**Information provided**.
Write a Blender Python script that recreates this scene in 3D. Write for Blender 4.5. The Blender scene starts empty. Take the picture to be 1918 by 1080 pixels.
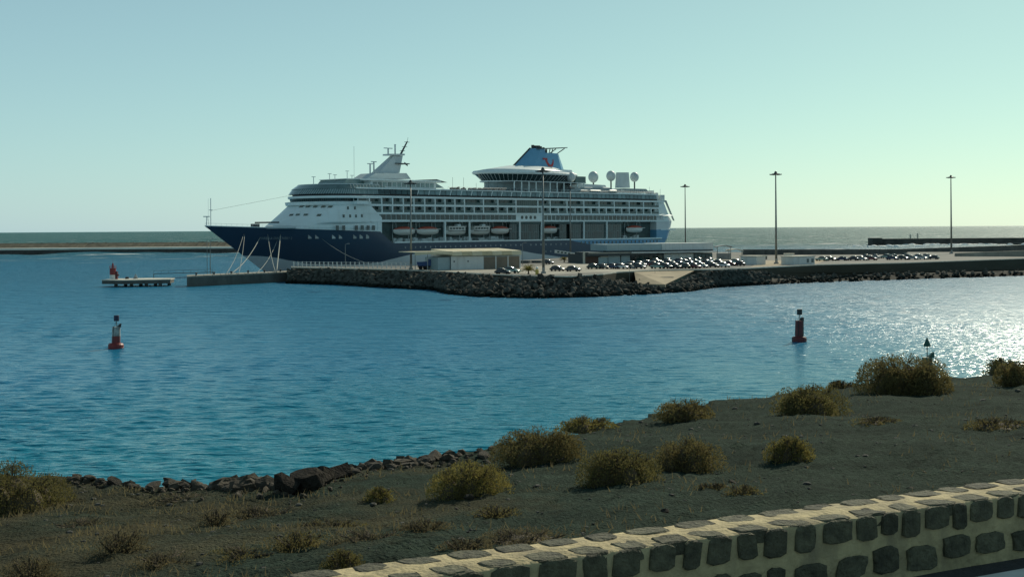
import bpy, math, random
import numpy as np
from mathutils import Vector, Matrix
R = math.radians
sc = bpy.context.scene
col = sc.collection
rnd = random.Random(7)

# ------------------------------------------------------------------ camera
FPX, EYE, ROLL, HC = 2400.0, 15.5, 0.00678, 428.5
cam = bpy.data.cameras.new('camera')
camo = bpy.data.objects.new('camera', cam)
col.objects.link(camo)
sc.camera = camo
camo.location = (0, 0, EYE)
camo.rotation_euler = (math.pi / 2, ROLL, 0)
cam.sensor_width = 36
cam.lens = 36 * FPX / 1918
cam.shift_y = -(540 - HC) / 1918
cam.clip_start = 0.1
cam.clip_end = 90000

# ------------------------------------------------------------------ sky and sun
SUN_AZ, SUN_EL = 29.5, 33.0
w = bpy.data.worlds.new('World')
sc.world = w
w.use_nodes = True
nt = w.node_tree
bg = nt.nodes['Background']
sky = nt.nodes.new('ShaderNodeTexSky')
sky.sky_type = 'NISHITA'
sky.sun_disc = False
sky.sun_elevation = R(SUN_EL)
sky.sun_rotation = R(SUN_AZ)
sky.altitude = 10
sky.air_density = 1.0
sky.dust_density = 0.6
tint = nt.nodes.new('ShaderNodeMix')
tint.data_type = 'RGBA'
tint.blend_type = 'MULTIPLY'
tint.inputs[0].default_value = 1.0
tint.inputs[7].default_value = (0.285, 0.405, 0.262, 1)       # seen through tinted glass
nt.links.new(sky.outputs[0], tint.inputs[6])
wtc = nt.nodes.new('ShaderNodeTexCoord')                      # milky sea haze, the same all round, thinning towards the zenith
wsp = nt.nodes.new('ShaderNodeSeparateXYZ')
nt.links.new(wtc.outputs['Generated'], wsp.inputs[0])
def wm_(op, a, b=0.0):
    n = nt.nodes.new('ShaderNodeMath'); n.operation = op
    nt.links.new(a, n.inputs[0]); n.inputs[1].default_value = b
    return n.outputs[0]
hz = wm_('EXPONENT', wm_('MULTIPLY', wm_('MAXIMUM', wsp.outputs[2], 0.0), -1.8))
hzc = nt.nodes.new('ShaderNodeMix')
hzc.data_type = 'RGBA'
nt.links.new(hz, hzc.inputs[0])
hzc.inputs[6].default_value = (0, 0, 0, 1)
hzc.inputs[7].default_value = (2.4, 3.55, 4.9, 1)
veil = nt.nodes.new('ShaderNodeMix')
veil.data_type = 'RGBA'
veil.blend_type = 'ADD'
veil.inputs[0].default_value = 1.0
nt.links.new(hzc.outputs[2], veil.inputs[7])
nt.links.new(tint.outputs[2], veil.inputs[6])
nt.links.new(veil.outputs[2], bg.inputs[0])
bg.inputs[1].default_value = 0.1
sl = bpy.data.lights.new('sun', 'SUN')
sl.energy = 3.4
sl.angle = R(0.5)
sl.color = (1.0, 0.93, 0.74)
slo = bpy.data.objects.new('sun', sl)
col.objects.link(slo)
SV = Vector((math.sin(R(SUN_AZ)) * math.cos(R(SUN_EL)), math.cos(R(SUN_AZ)) * math.cos(R(SUN_EL)), math.sin(R(SUN_EL))))
slo.rotation_euler = (-SV).to_track_quat('-Z', 'Y').to_euler()
sc.view_settings.view_transform = 'Standard'
sc.view_settings.look = 'None'
sc.view_settings.exposure = 0.11
sc.view_settings.gamma = 1.0

# ------------------------------------------------------------------ placing helpers
def ray(px, py):
    u, v = (px - 959) / FPX, (HC - py) / FPX
    c, s = math.cos(ROLL), math.sin(ROLL)
    return Vector((u * c + v * s, 1.0, v * c - u * s))
def at(px, py, z):
    d = ray(px, py)
    t = (z - EYE) / d.z
    return Vector((d.x * t, d.y * t, z))
def deep(px, py, Y):
    d = ray(px, py)
    return Vector((d.x * Y, Y, EYE + d.z * Y))

def tag(o, label=None, cat=None, group=None, kind=None):
    if label: o['label'] = label
    if cat: o['category'] = cat
    if group: o['group'] = group
    if kind: o['kind'] = kind
    return o
def empty(name, loc=(0, 0, 0), rz=0.0):
    o = bpy.data.objects.new(name, None)
    col.objects.link(o)
    o.location = loc
    o.rotation_euler = (0, 0, rz)
    o.empty_display_size = 0.3
    return o
def link(name, me, parent=None, loc=None, rot=None, scl=None):
    o = bpy.data.objects.new(name, me)
    col.objects.link(o)
    if parent: o.parent = parent
    if loc is not None: o.location = loc
    if rot is not None: o.rotation_euler = rot
    if scl is not None: o.scale = scl
    return o
def copy_tree(o, parent=None):
    c = o.copy()
    col.objects.link(c)
    c.parent = parent
    for ch in o.children: copy_tree(ch, c)
    return c
ORD = ['first', 'second', 'third', 'fourth', 'fifth', 'sixth', 'seventh', 'eighth', 'ninth', 'tenth', 'eleventh', 'twelfth',
       'thirteenth', 'fourteenth', 'fifteenth', 'sixteenth', 'seventeenth', 'eighteenth', 'nineteenth', 'twentieth', 'twenty-first',
       'twenty-second', 'twenty-third', 'twenty-fourth', 'twenty-fifth', 'twenty-sixth', 'twenty-seventh', 'twenty-eighth', 'twenty-ninth', 'thirtieth']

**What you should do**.
Make an exact copy of the lines from the top of the material through the line with "rnd = random.Random(7)", pictures excluded.

**Full output**.
Write a Blender Python script that recreates this scene in 3D. Write for Blender 4.5. The Blender scene starts empty. Take the picture to be 1918 by 1080 pixels.
import bpy, math, random
import numpy as np
from mathutils import Vector, Matrix
R = math.radians
sc = bpy.context.scene
col = sc.collection
rnd = random.Random(7)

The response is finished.